You don't need the details, but basically--within a few seconds I could see that my Never Lie To Me tests were indeed sealing my fate. A very, very, very faint (it was still early) 2nd pink line appeared. In between squints and holding it to the light, I was trying to keep Emeline from unlocking the door, crawling on the dirty floor, and splashing in the toilet. But that was it. I knew it. Totally pregnant.


(Proof in iPhone pics. Also-they look negative, they weren't. Obviously. :) )


I shoved the pee sticks in my purse--because of course I had to keep analyzing the lines while I shopped. I looked around for some cute Big Sister Tee but it didn't exist. At least not that day.

We went to the book section and found a really cute, I'm A Big Sister book--and settled that somehow, this would be the way we'd tell Daddy later that night...
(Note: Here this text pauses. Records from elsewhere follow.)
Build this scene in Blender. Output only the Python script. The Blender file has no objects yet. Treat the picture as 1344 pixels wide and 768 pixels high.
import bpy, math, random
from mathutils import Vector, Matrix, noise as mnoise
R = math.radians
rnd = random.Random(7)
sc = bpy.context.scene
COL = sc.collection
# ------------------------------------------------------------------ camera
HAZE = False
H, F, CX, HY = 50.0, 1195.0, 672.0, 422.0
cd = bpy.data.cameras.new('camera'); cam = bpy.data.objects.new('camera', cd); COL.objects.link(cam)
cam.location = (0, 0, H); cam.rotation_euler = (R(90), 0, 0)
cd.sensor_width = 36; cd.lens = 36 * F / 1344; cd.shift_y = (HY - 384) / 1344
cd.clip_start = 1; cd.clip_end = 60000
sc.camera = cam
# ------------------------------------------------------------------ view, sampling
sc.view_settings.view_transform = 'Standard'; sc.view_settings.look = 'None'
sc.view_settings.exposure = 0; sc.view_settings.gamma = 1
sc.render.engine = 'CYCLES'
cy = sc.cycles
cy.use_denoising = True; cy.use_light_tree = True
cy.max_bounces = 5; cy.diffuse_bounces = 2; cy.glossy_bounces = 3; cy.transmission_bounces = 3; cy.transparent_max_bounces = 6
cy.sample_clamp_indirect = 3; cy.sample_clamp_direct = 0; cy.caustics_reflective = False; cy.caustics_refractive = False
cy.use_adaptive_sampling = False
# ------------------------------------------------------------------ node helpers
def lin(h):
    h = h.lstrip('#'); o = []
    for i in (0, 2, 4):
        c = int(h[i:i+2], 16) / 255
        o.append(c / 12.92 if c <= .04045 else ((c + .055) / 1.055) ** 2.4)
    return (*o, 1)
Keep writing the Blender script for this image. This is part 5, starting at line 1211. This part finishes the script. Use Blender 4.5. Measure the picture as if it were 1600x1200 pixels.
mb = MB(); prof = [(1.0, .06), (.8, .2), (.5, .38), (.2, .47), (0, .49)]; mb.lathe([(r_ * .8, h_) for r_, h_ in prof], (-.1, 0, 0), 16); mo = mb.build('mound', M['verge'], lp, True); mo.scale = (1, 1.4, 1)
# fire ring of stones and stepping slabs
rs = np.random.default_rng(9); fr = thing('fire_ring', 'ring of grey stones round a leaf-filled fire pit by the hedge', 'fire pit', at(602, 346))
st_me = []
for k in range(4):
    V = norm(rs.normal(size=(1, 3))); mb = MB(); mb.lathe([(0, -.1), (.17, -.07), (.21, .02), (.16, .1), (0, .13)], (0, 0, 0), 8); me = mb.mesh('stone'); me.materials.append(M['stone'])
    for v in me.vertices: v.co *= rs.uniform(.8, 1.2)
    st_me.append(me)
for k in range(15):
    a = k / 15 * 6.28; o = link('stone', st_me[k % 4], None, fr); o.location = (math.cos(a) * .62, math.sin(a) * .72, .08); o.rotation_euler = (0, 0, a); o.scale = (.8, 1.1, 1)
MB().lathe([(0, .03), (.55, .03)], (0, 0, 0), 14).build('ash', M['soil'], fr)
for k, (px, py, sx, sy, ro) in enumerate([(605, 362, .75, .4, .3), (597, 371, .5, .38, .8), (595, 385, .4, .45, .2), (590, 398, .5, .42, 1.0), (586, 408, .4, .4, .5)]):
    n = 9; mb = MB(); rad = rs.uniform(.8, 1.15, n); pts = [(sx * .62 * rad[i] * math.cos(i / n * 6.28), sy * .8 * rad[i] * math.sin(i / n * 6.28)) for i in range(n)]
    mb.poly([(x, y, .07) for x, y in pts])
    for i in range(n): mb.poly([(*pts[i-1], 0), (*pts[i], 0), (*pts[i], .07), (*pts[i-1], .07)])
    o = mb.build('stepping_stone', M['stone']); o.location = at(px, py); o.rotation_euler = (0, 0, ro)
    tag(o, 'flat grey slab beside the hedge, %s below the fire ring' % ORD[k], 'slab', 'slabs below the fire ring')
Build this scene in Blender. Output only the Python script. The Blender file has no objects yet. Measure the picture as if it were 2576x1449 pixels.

(Not trying to be all dramatic-cliff-hanger-like....but this is way long (I'm wordy, yo), and I need to feed me and my kid breakfast now, but I will write the rest later'ish and post it. Promise.)


  1. I love this b/c it totally sounds like something I'd do!

  2. This made me laugh so hard! I am a crazy POAS chick too!

    When we did our IVF cycle that brought us Kate we were at my in-laws when I could start testing. So, like any normal, sane person who'd been trying to have a baby for 2 years, I packed my own red dixie cup in my carry on so I could pee in a cup and use first response line & digit tests. The thought of peeing in anything my MIL owned mortified me! Ha!

  3. Such a fun story! And I would have done the same thing to avoid going through the checkout twice at Target.

    Love it!

  4. So I'm liking the Big Sister book idea for spilling the beans. Can't wait to read the rest to find out what you did!

  5. Oh man, can't wait to read the rest! I was freaking crazy with those pee sticks too when we were trying. Although I can't imagine trying to wrangle Phoebe and pee on that thing at the same time... Ha ha.

  6. This is too funny. I'm due any day with #3, and this was completely my story in finding out. I peed in the bathroom stall at the store too, with both kids in tow and texted a pictured to my husband...which he of course, didn't get. Men!

  7. Haha....I love the details and reality of this. Just a peeing in a Target because big sister shirts MUST be bought :)

  8. That sounds like a perfectly logical plan. I would've done the same, with the test in the public bathroom and all! Can't wait to hear the rest.

  9. Oh I TOTALLY know about the pee cup! I thought I just *had* to use only the early morning pee and it HAD to be that day and not a second later. I actually made a 'poas' station in my downstairs bathroom. And yes, I peed in a cup, I wasn't wasting 1 drop of the precious pregnancy hormone pee. Your story is awesome and I can't wait to hear the rest!

  10. This is so funny because it reminds me of every time I got pregnant. I could never tell if the faint second line was in fact, a line. I always needed a 100% for sure test. So, I'd sell everything we owned to buy the Cadillac of pregnancy tests...the digital ones that say YES or NO. Can't go wrong.

    So funny!

  11. I love it! How memorable, in such a funny way!

  12. I love that you took Target potty pics. I mean...I get that they're important. I just chuckled.

    And those pee sticks from Amazon? I HAVE THOSE. And the last 2 months I thought,, I tested...and tested...way too early...and now I have 25 more to play with (er...) this month. Gotta love 'em.

  13. My SIL used dollar store pregnancy tests for both children! I need no further proof, but will most likely buy the fancy one to make it official! Lol

  14. Oh gosh. I remember this day so well. Loveeee it.